Dark Ethnography

Encountering ‘the Uncomfortable Other’ in Ethnographic Research

International Workshop at the Department of Anthropology and African Studies of the JGU Mainz
11 – 12 July 2019

Organizers: Lene Faust (Bern) and Simone Pfeifer (Mainz)
Contact: lene.faust@anthro.unibe.ch; pfeifer@uni-mainz.de

Please register for participation as places are limited. To register, email Simone Pfeifer (pfeifer@unimainz.
de). The keynote is open to the public.

The workshop “Dark Ethnography” brings together researchers from anthropology and related disciplines working in the fields of neo fascism and militant Islamism, two somehow extreme sides of a political and societal spectrum.
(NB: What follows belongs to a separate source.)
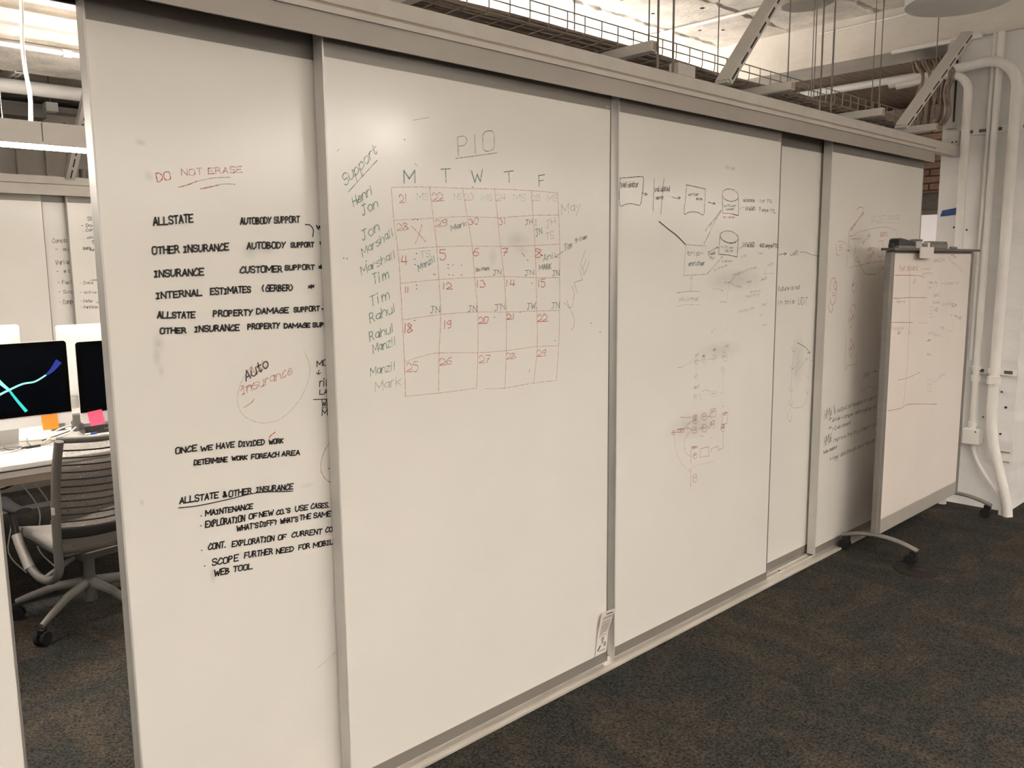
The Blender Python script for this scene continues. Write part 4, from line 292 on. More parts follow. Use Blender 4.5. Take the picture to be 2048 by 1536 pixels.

The three thematic sections focus on methodological and theoretical implications and challenges of working ethnographically with people that are categorized for example as ‘criminals’, ‘perpetrators’, ‘militant extremists’ or ‘terrorists’. Thereby the workshop expands on Sherry Ortner’s notion of “dark anthropology” and relates to a trend in in anthropology to pay attention to “people we don’t (necessarily) like” (Sindre Bangstad).

 

PUBLIC KEYNOTE

Under a different name: Secrecy, Complicity, Ethnography
by Nitzan Shoshan (Mexico City) 

Thursday, July 11, 19:00 pm, HS 15 (Hörsaal, Forum 7)

Drawing on his research under a false identity, in this talk Nitzan Shoshan reconsiders the ethical imperative of absolute transparency and full disclosure in the transactions of anthropologists with their interlocutors in the field. Motivated by recent political developments in numerous world regions—including Europe—anthropology has recently shown a growing interest in research agendas that appear to entail the systematic violation of some of its most cherished ethical paradigms. Shoshan reflects on the significance of these disciplinary shifts by examining his evolving relationships with his interlocutors, particularly the social workers who consented to grant him access to their young right-wing extremist “clients” on the condition that he takes up an alias. Working under a different name brings into focus the intensive metapragmatic labor in which anthropologists engage as they position themselves in their respective fields, a dimension of our labor that too often remains unexplored. How do we draw our interlocutors into webs of secrecy and complicity as we withhold and obfuscate information in our transactions with them? How do we recruit them to collaborate with our dissimulations, and how, in turn, do they call upon us to reciprocate by upholding theirs? How do such complicities get mobilized interactionally and become discursively framed? Recognizing the importance of secrecy and complicity in fieldwork situations invites us to think, too, about the limits of transparency and honesty in ethnographic work more generally.